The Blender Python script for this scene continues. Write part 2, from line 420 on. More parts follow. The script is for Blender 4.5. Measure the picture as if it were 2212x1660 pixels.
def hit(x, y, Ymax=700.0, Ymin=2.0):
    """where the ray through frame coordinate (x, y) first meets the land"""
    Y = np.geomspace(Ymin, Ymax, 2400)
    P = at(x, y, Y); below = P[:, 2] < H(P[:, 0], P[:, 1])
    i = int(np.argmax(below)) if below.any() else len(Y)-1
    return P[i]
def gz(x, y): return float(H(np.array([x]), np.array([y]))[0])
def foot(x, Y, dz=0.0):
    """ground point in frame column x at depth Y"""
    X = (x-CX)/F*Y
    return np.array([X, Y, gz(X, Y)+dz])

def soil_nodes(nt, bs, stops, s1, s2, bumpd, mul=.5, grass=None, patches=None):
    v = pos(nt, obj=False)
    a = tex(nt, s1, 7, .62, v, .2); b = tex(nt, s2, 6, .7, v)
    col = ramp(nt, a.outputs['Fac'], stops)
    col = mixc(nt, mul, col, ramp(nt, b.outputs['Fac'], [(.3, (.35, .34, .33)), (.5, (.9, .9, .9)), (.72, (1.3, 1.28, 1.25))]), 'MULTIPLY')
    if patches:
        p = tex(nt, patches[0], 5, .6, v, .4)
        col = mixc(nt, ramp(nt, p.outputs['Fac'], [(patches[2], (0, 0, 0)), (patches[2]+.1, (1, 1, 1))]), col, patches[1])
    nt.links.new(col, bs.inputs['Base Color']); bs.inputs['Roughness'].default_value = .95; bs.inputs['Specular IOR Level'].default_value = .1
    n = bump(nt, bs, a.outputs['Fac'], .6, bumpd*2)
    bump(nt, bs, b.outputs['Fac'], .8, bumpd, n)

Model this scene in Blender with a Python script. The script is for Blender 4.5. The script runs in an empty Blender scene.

> [Your objective]:
Print, unaltered, every line from the beginning of the material down to the line with "return np.array([X, Y, gz(X, Y)+dz])".

> [Answer for this exercise]:
The Blender Python script for this scene continues. Write part 2, from line 420 on. More parts follow. The script is for Blender 4.5. Measure the picture as if it were 2212x1660 pixels.
def hit(x, y, Ymax=700.0, Ymin=2.0):
    """where the ray through frame coordinate (x, y) first meets the land"""
    Y = np.geomspace(Ymin, Ymax, 2400)
    P = at(x, y, Y); below = P[:, 2] < H(P[:, 0], P[:, 1])
    i = int(np.argmax(below)) if below.any() else len(Y)-1
    return P[i]
def gz(x, y): return float(H(np.array([x]), np.array([y]))[0])
def foot(x, Y, dz=0.0):
    """ground point in frame column x at depth Y"""
    X = (x-CX)/F*Y
    return np.array([X, Y, gz(X, Y)+dz])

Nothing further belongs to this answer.